Principals say both rich and poor families pull their children from school for travel. Photo / Thinkstock
Children being taken out of school by families to go on holiday account for 10 per cent of all time students are truant from school.
The information has been gathered for the first time after the Ministry of Education last year introduced a system to record holidays during term time, which is considered an unjustifiable absence.
Previously, New Zealand schools could record holidays during term as justified or unjustified.
Principals say both rich and poor families pull their children from school for travel, which has been termed "parent-condoned truancy".
It is an international issue - a September 2013 change in Britain has seen parents facing a fine if they let children skip school in term time.
More than 50,000 tickets were issued in the UK in 2014/15. In May, a father who refused to pay a fine for taking his daughter out of school for a trip to Florida won a ruling in his favour at the High Court.
In New Zealand, holidays in term time last year accounted for 10.2 per cent of time unjustifiably absent, the latest school attendance report outlines.
The report collated attendance returns from 1887 state and state-integrated schools, accounting for about 634,000 students.'
• Females in secondary schools have lower attendance rates than males, with the difference largest in Year 13 where 46.8 per cent of females attend regularly, compared to 52.3 per cent of males.
• Girls are late to more classes from Year 1 to 6, with boys late more often in Year 7 and above.
• Asian students had the highest regular school attendance at 80 per cent, followed by Pakeha (73 per cent), Pasifika (61 per cent) and Maori (57 per cent).
• Just over 77 per cent of students at decile 10 schools attend regularly, compared to 57 per cent at decile 1 schools.
Regional differences
The report also looked at regional differences, and found:
• The Nelson/Marlborough/West Coast area had the highest percentage of students attending regularly (73 per cent), with Tai Tokerau/Northland the lowest at 61 per cent.
• Wellington had the highest levels of students coming late to class (1.6 per cent), with Otago/Southland the lowest (0.9 per cent).
Truancy and exclusions
Results from a separate national attendance survey of state and state-integrated schools that ran over a week in June last year have also been released.
Per day, 30,398 students were unjustifiably absent (4.1 per cent ).

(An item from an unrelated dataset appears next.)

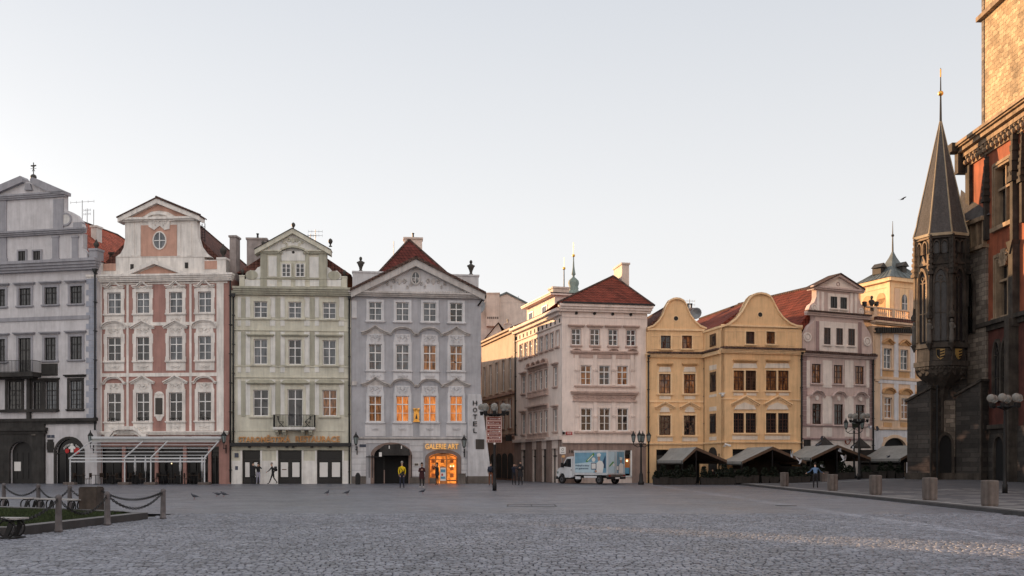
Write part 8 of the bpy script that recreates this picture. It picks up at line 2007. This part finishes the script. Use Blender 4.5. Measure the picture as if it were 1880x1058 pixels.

This compared to 4.6 per cent in 2014 and 3.9 per cent in 2013.
The frequent truancy rate - students truant for three or more days in the survey week - was 1.2 per cent. That rate was worse for Maori and Pasifika students (2 per cent and 1.5 per cent).
Labour's education spokesman Chris Hipkins said truancy rates remained high, despite reducing truancy being one of National's commitments in 2008.
"National committed to tackling this problem in 2008. Eight years on there's still been no follow through."
Education Minister Hekia Parata said there was more to be done on truancy, particularly for Maori and Pasifika.
"That's why we're encouraging young people to see the relevance of formal education, and stay in class longer through programmes like Year 9 Plus and Count Me In."
Parata released figures that showed student stand-downs, suspensions and exclusions were at their lowest levels since records began 16 years ago.